Djibril a du mal à sortir dans la rue, à sociabiliser. Pendant plusieurs semaines, il reste enfermé. Un jour, le directeur du centre lui propose d’aller à Zarzis, pour “changer d’air” et éventuellement chercher du travail. Là-bas, on lui permet de vivre dans un petit appartement. Il fume cigarette sur cigarette. Il peint aussi, surtout la nuit depuis qu’il est devenu insomniaque. Peindre l’aide à faire de “belles choses”. “La nuit, quand tout le monde dort, au moins je fais quelque chose…”
Djibril ne se voit pas rester à Zarzis. “Je n’ai jamais pensé qu’un jour, j’irais en Tunisie !”. Son rire est forcé. À Médenine, il a contacté le Haut-Commissariat des Nations Unis pour les réfugiés (UNHCR) pour demander l’asile en Europe, mais sa demande a été refusée. Il est à peine surpris : pour lui, ces organisations ne connaissent absolument pas la situation des pays dont sont originaires les personnes déboutées du droit d’asile.
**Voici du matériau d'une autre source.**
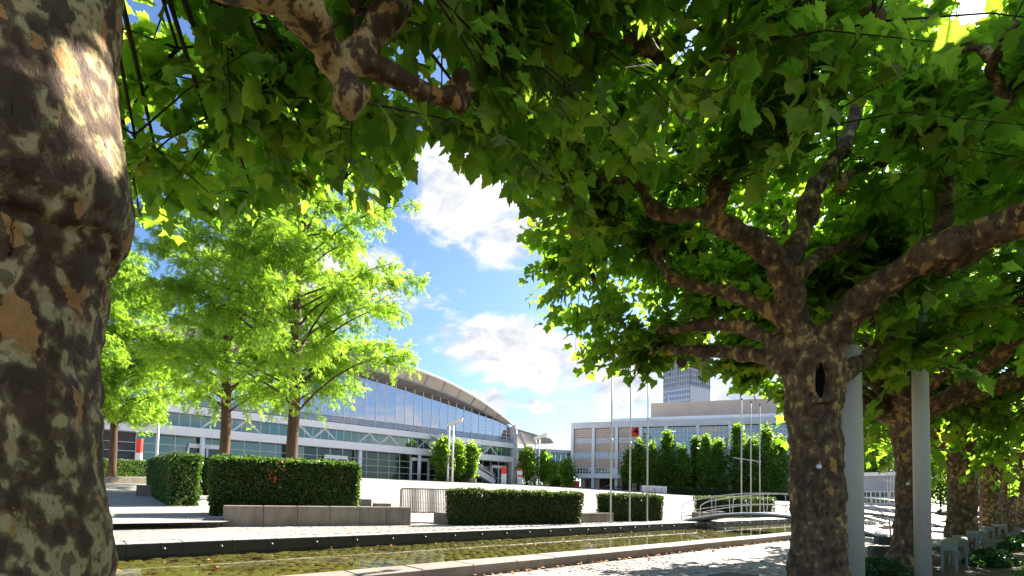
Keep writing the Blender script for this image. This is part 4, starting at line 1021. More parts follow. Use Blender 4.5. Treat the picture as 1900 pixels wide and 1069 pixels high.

À présent, il compte contacter l’Organisation Internationale pour les Migrations (OIM) afin de suivre la procédure de “retour volontaire” pour revenir en Gambie. “J’ai beaucoup souffert pour la Méditerranée, j’ai beaucoup tenté, je suis allé en prison… Ça suffit maintenant”.
S’il retourne en Gambie, il espère pouvoir être utile et prévenir les jeunes des risques encourus en Libye. Avec son expérience, il s’est rendu compte que les candidat·es à la migration étaient peu au courant de la violence qui y sévit.
“L’homme a perdu sa voix, l’homme a perdu sa valeur, l’homme a perdu sa dignité. À cause de quoi ? Parce que je voulais aller en Europe.”
Mais surtout, Djibril aspire à voir sa mère. Par deux fois, des rumeurs lui ont fait croire que son fils était mort. “On lui a dit que j’étais resté dans l’eau, qu’on m’avait tué en prison…” Ces annonces ont empiré son état de santé, déjà fragile. “Je dois rentrer, je veux voir ma mère vivante”.